En el capítulo que describe la muerte del rey Isbaal encontramos un tercer detalle: «Jonatán, hijo de Saúl, tenía un hijo tullido de ambos pies: tenía cinco años cuando llegó de Yezrael la noticia de la muerte de Saúl y Jonatán; la niñera se lo llevó en la huida, pero con las prisas de escapar el niño cayó y quedó cojo; se llamaba Meribaal» (4,4). Este relato nos dice algo más sobre Jonatán, el amigo de David, y sobre el grande y colectivo dolor por su muerte. En este niño lisiado de cinco años vemos a todos los niños lisiados de todas las guerras. Después de tres mil años, las guerras siguen lisiando sobre todo niños y humillando mujeres que, aunque logren huir con los hijos entre los brazos, no siempre consiguen evitar que las maldades de los adultos lisien a sus hijos.

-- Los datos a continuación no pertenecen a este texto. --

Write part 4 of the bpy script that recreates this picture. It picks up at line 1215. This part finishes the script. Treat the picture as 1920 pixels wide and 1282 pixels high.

El escritor no podía ahorrarnos la narración de las violencias de la guerra civil. Pero podía haber omitido estos pequeños detalles narrativos, podía haber evitado hablarnos de Rispá y de Paltiel, como en los libros de las Crónicas, que cuentan los mismos episodios pero sin Rispá ni Paltiel ni Meribaal. Sin embargo el escritor antiguo ha querido dejarlos, nos ha dado sus nombres, erigiendo así estelas en recuerdo de las víctimas inocentes de todas las violencias.
La Biblia es un libro maravilloso por muchas razones, pero sobre todo porque es un cofre que guarda las lágrimas de los pobres y de los descartados, a menudo escondidas en los intersticios de los grandes relatos, casi siempre ausentes de las lecturas de nuestras liturgias. Tal vez sea bueno que sigan escondidas, porque el dolor de las víctimas y de los pequeños es demasiado valioso, y debe permanecer secreto, para protegerlo.